SEC chair pushing for greater transparency around ESG funds
- Dan Primack, author of Axios Pro Rata

Illustration: Annelise Capossela/Axios
SEC chair Gary Gensler has a new target: ESG-focused funds.
Wait, what? No, Gensler doesn't oppose funds whose strategies include a focus on environmental, social and governance issues. But he does want ways to measure and verify that funds are using ESG as more than a buzzword to attract investment.
- Many institutional investors have ESG allocation targets, so there's lots of incentive to affix the acronym.
- This cuts across asset classes, including mutual funds, hedge funds, credit funds, private equity funds and venture capital funds.
By the numbers: The SEC estimates that there are at least 800 registered investment companies with more than $3 trillion in AUM, claiming to work toward ESG goals.
What he said: Gensler used a grocery analogy, explaining how he can look at ingredients to verify if something claiming to be “fat free” is actually free of fats.
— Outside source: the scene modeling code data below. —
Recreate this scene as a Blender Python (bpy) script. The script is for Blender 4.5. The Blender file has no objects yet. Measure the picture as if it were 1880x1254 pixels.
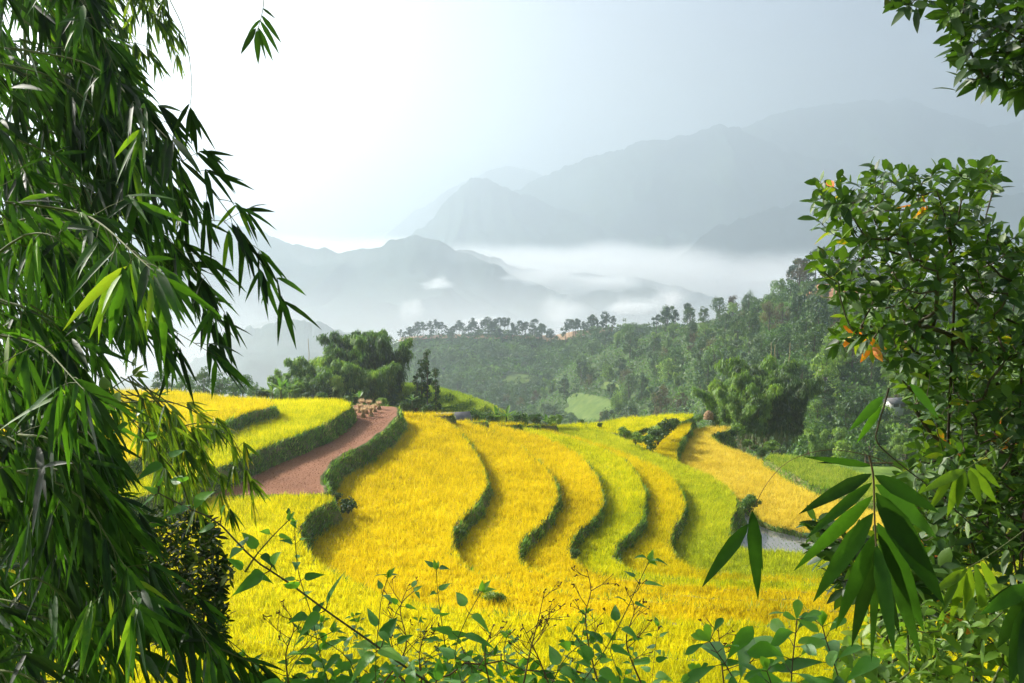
import bpy, bmesh, math, random
import numpy as np
from mathutils import Vector
R = np.random.default_rng(7)
random.seed(7)
sc = bpy.context.scene
col = sc.collection
# ------------------------------------------------------------------ camera model (photo pixels 1880 x 1254)
FPX = 1828.0
TH = math.atan(227.0/FPX); CT, ST = math.cos(TH), math.sin(TH)
def ray(px, py):
    px = np.asarray(px, float); py = np.asarray(py, float)
    a = (px-940.0)/FPX; b = (627.0-py)/FPX
    return np.stack([a, CT+b*ST, -ST+b*CT], -1)
def at(px, py, Y):
    d = ray(px, py); return d*(np.asarray(Y, float)/d[..., 1])[..., None]
def atz(px, py, z):
    d = ray(px, py); return d*(np.asarray(z, float)/d[..., 2])[..., None]
def project(p):
    p = np.asarray(p, float)
    f = p[..., 1]*CT-p[..., 2]*ST; u = p[..., 1]*ST+p[..., 2]*CT
    f = np.where(np.abs(f) < 1e-6, 1e-6, f)
    return 940+FPX*p[..., 0]/f, 627-FPX*u/f, f
cam = bpy.data.cameras.new('camera'); cam_o = bpy.data.objects.new('camera', cam); col.objects.link(cam_o)
cam.sensor_width = 36.0; cam.lens = 36.0*FPX/1880.0; cam.clip_start = 0.05; cam.clip_end = 40000
cam_o.rotation_euler = (math.pi/2-TH, 0, 0); sc.camera = cam_o
# ------------------------------------------------------------------ light
SUN_AZ, SUN_EL = math.radians(57), math.radians(32)      # azimuth measured to the left of the view direction
wd = bpy.data.worlds.new('World'); sc.world = wd; wd.use_nodes = True
wn = wd.node_tree.nodes; bgn = wn['Background']
sky = wn.new('ShaderNodeTexSky'); sky.sky_type = 'NISHITA'; sky.sun_disc = False
sky.sun_elevation = SUN_EL; sky.sun_rotation = -SUN_AZ; sky.air_density = 0.8; sky.dust_density = 5.0; sky.ozone_density = 1.0
wd.node_tree.links.new(sky.outputs[0], bgn.inputs[0]); bgn.inputs[1].default_value = 0.065
sl = bpy.data.lights.new('sun', 'SUN'); sl.energy = 5.0; sl.angle = math.radians(0.6); sl.color = (1.0, 0.95, 0.86)
sun_o = bpy.data.objects.new('sun', sl); col.objects.link(sun_o)
sdir = Vector((-math.sin(SUN_AZ)*math.cos(SUN_EL), math.cos(SUN_AZ)*math.cos(SUN_EL), math.sin(SUN_EL)))
sun_o.rotation_euler = sdir.to_track_quat('Z', 'Y').to_euler()
sc.view_settings.view_transform = 'Standard'; sc.view_settings.look = 'None'
sc.view_settings.exposure = 1.36; sc.view_settings.gamma = 1.0
sc.render.engine = 'CYCLES'
cy = sc.cycles
cy.use_denoising = True
cy.max_bounces = 6; cy.diffuse_bounces = 3; cy.glossy_bounces = 2; cy.transmission_bounces = 4; cy.volume_bounces = 4; cy.transparent_max_bounces = 8
cy.sample_clamp_indirect = 6.0
# ------------------------------------------------------------------ small helpers
def nrm(v):
    v = np.asarray(v, float); return v/np.maximum(np.linalg.norm(v, axis=-1, keepdims=True), 1e-9)
_T = np.random.default_rng(3).random((8, 256, 256))
def vnoise(x, y, k=0):
    x = np.asarray(x, float); y = np.asarray(y, float)
    xi = np.floor(x).astype(int); yi = np.floor(y).astype(int); fx = x-xi; fy = y-yi
    fx = fx*fx*(3-2*fx); fy = fy*fy*(3-2*fy); T = _T[k % 8]
    a = T[xi % 256, yi % 256]; b = T[(xi+1) % 256, yi % 256]; c = T[xi % 256, (yi+1) % 256]; d = T[(xi+1) % 256, (yi+1) % 256]
    return (a*(1-fx)+b*fx)*(1-fy)+(c*(1-fx)+d*fx)*fy
def fbm(x, y, o=4, k=0):
    s = 0; a = 0.5; t = 0
    for i in range(o):
        s = s+a*(vnoise(np.asarray(x)*2**i+i*17.3, np.asarray(y)*2**i+i*9.1, k+i)-0.5); t += a; a *= 0.5
    return s/t*2
def smooth_poly(pts, step):
    """Catmull-Rom through pts (n,d), resampled about every step units"""
    p = np.asarray(pts, float)
    q = np.vstack([2*p[0]-p[1], p, 2*p[-1]-p[-2]]); out = []
    for i in range(1, len(q)-2):
        n = max(2, int(np.linalg.norm(q[i+1]-q[i])/step))
        t = (np.arange(n)/n)[:, None]
        out.append(0.5*((2*q[i])+(-q[i-1]+q[i+1])*t+(2*q[i-1]-5*q[i]+4*q[i+1]-q[i+2])*t**2+(-q[i-1]+3*q[i]-3*q[i+1]+q[i+2])*t**3))
    out.append(p[-1:]); return np.vstack(out)
def in_poly(x, y, poly):
    ins = np.zeros(x.shape, bool); n = len(poly)
    for i in range(n):
        x0, y0 = poly[i]; x1, y1 = poly[(i+1) % n]
        if y0 == y1: continue
        c = ((y0 > y) != (y1 > y)) & (x < (x1-x0)*(y-y0)/(y1-y0)+x0)
        ins ^= c
    return ins
def tag(o, label=None, cat=None, group=None, kind=None):
    if label: o['label'] = label
    if cat: o['category'] = cat
    if group: o['group'] = group
    if kind: o['kind'] = kind
    return o
def empty(name, loc=(0, 0, 0), rz=0.0):
    o = bpy.data.objects.new(name, None); col.objects.link(o); o.location = loc; o.rotation_euler = (0, 0, rz)
    o.empty_display_size = 0.2; return o
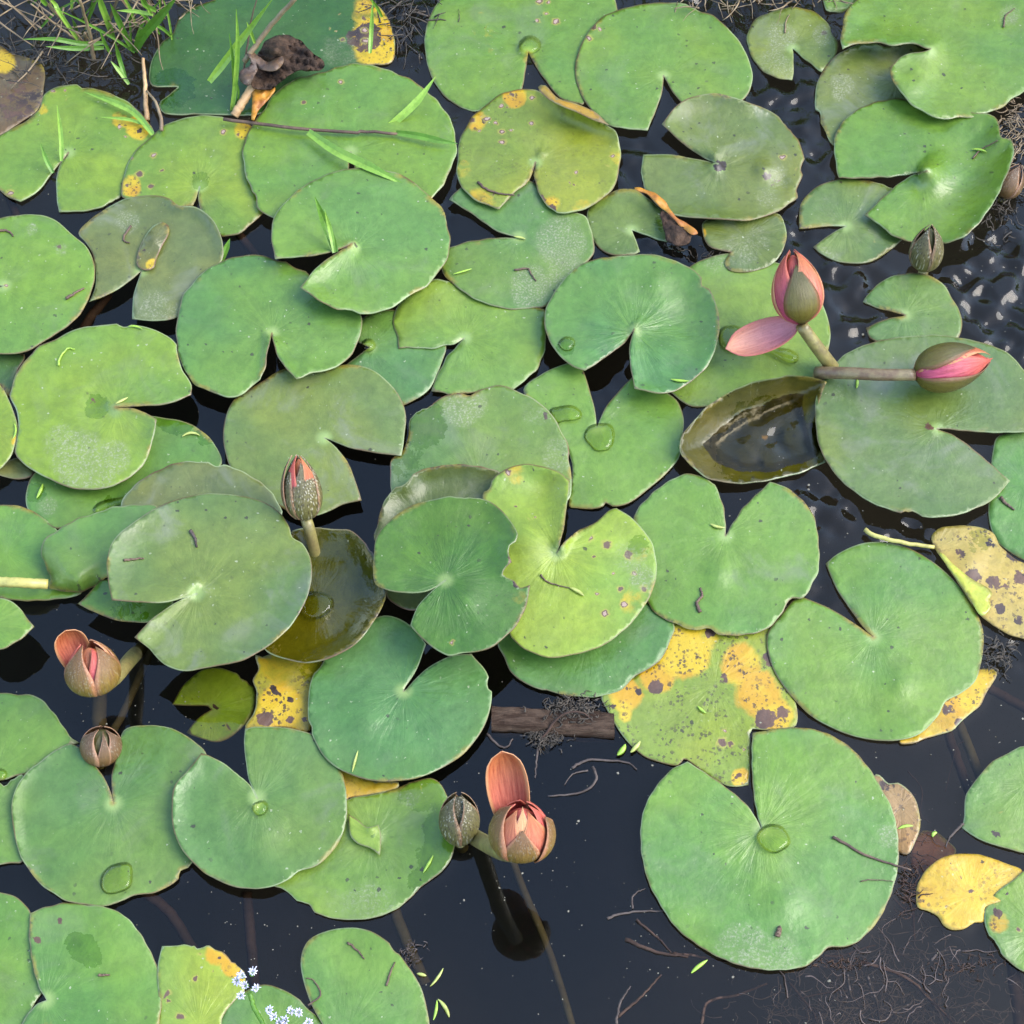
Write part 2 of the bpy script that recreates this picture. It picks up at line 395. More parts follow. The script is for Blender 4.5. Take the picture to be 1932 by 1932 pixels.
STEM = plain('flower_stem', (.20, .17, .05), (.13, .10, .035), 60, .45, bump=.0008)
STEMR = plain('reddish_stem', (.10, .055, .03), (.17, .13, .06), 60, .45, bump=.0008)
STEMY = plain('yellow_stem', (.40, .36, .10), (.32, .27, .07), 40, .4)
GRASS = plain('grass_green', (.15, .32, .035), (.11, .24, .03), 30, .4, trans=.35)
GRASSL = plain('grass_lime', (.29, .46, .07), (.21, .38, .05), 30, .4, trans=.35)
STRAW = plain('straw', (.23, .165, .09), (.13, .085, .045), 30, .6)
TAN = plain('tan_stem', (.45, .28, .13), (.32, .19, .085), 30, .55)
TWIG = plain('twig_brown', (.10, .06, .035), (.055, .03, .02), 60, .7)
ROOT = plain('root_brown', (.060, .036, .026), (.030, .018, .014), 60, .9, spec=.2)
ROOTP = plain('root_pale', (.085, .066, .056), (.045, .034, .03), 60, .9, spec=.2)
BARK = plain('wet_wood', (.028, .015, .009), (.070, .045, .030), 55, .8, (1, 4.5, 4.5), .004, spec=.15)
MOSS = plain('dark_moss', (.06, .045, .03), (.025, .02, .014), 120, .8, bump=.002)
ROT = plain('rotten_leaf', (.016, .009, .006), (.060, .034, .020), 60, .7, bump=.004, spec=.2)
ROTB = plain('brown_curl', (.045, .027, .019), (.105, .06, .032), 70, .5, bump=.002)
ORANGE = plain('orange_leaf', (.48, .22, .02), (.30, .10, .02), 45, .5, trans=.2)
FINEROOT = plain('fine_root', (.12, .09, .078), (.065, .047, .04), 60, .9, spec=.2)
DUST = plain('floating_dust', (.22, .20, .15), (.12, .11, .08), 90, .9, spec=.2)
SLIVER = plain('green_sliver', (.30, .45, .05), (.24, .38, .045), 50, .4, trans=.15)
SLIVER2 = plain('pale_sliver', (.40, .44, .12), (.30, .32, .07), 50, .4, trans=.15)
LILAC = plain('lilac_floret', (.70, .68, .76), (.58, .54, .68), 80, .6, trans=.2)
MUD = plain('pond_mud', (.006, .005, .0035), (.010, .0075, .005), 9, .9)
SUBST = plain('submerged_stem', (.085, .070, .036), (.060, .046, .024), 30, .8, spec=.1)
SUNKEN = plain('sunken_root', (.050, .030, .024), (.032, .020, .016), 30, .8, spec=.1)

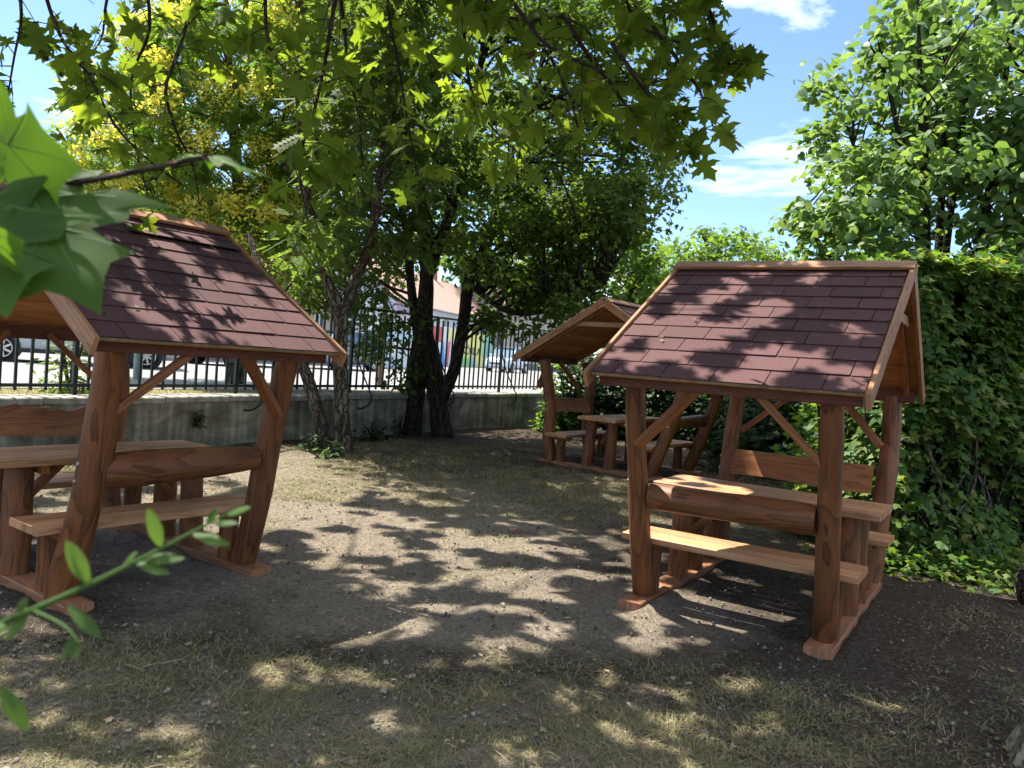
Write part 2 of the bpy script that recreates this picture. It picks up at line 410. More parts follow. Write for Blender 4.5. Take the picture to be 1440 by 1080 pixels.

And then noted how, in the investment space, a high-yield bond fund will disclose summaries of underlying credit ratings. ESG funds, however, are all over the place.
- “What we need are standards, measurement and transparency,” adds Case Foundation CEO Jean Case, who’s been beating this drum for years. “Today there's no criteria for labeling yourself an ESG fund.”
- Case also tells Axios that there’s also an argument for breaking up the three letters – as a firm could be legitimately strong on climate but disastrous on diversity or governance. (As an aside, how many ESG funds really focus on governance?)
The bottom line: ESG is at the edge of becoming goopy jargon; something slapped onto investment funds for marketing purposes. The question now is if it can be pulled back from that cliff.